Средства личной гигиены – очередной способ поиздеваться. Туалетной бумаги не было в принципе. Газеты как-то удавалось доставать, но и те изымали при первом шмоне. На вопрос «как нам быть?» тюремщики давали непотребные советы. Приходилось пользоваться клочками одежды, простыни и т.д.
Мыло разрешалось. А вот с зубной пастой – когда как. В те времена тюбики делались из жести. А жесть запрещалась. Пасту выдавливали в целлофановый пакет и использовали. Но если шмонщики видели, что пасты нет – то забирали и щётку. Мол, на кой она вам?
О воле узнавали редко. Телевизоры не полагались. А тюремное радио орало лишь блатные песни: умирать – так с музыкой.
Зарешеченные в четыре ряда и закрытые стальными жалюзи окна не пропускали извне ничего, кроме комаров. Ни лунного, ни солнечного света. Вечная тусклая электрическая лампочка в глаза.

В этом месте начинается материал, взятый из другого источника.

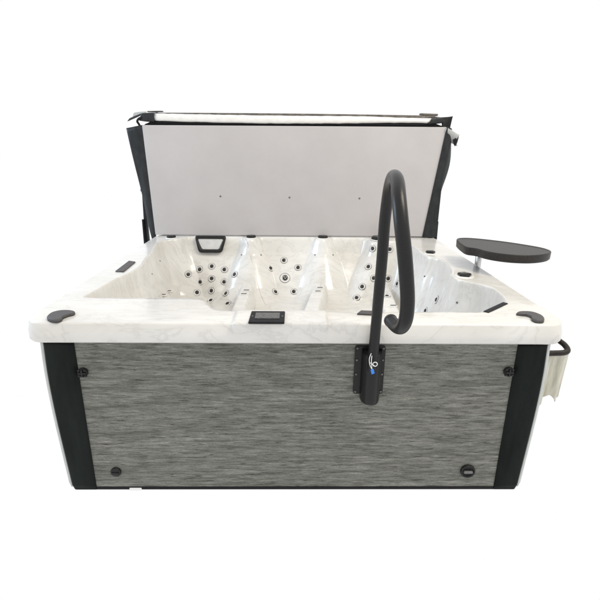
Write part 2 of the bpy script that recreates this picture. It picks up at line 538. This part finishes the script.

Ломали нас по-разному. Бывало забивали до потери сознания, приводили в чувство водой, – а после протягивали руку, якобы для примирения. Не пожмёшь – всё начинают заново; пожмёшь – значит сломлен. И много такого приключалось, о чём ни написать, ни сказать нельзя.
К чему я об этом? Просто чтоб потерпевшие знали: мы здесь не в масле катаемся. Нередко происходило такое, чему любой из нас предпочёл бы смерть.
Нас не расстреляли физически. Но расстреливали морально и духовно.
Годами.
Ежедневно и ежечасно.
Вместе с родными и близкими.
Наверное, не над одним другим строением не кружат такие тучи ворон, как здесь. Словно над мёртвыми.
Простите если сможете! Ненависть губит и нас, и вас.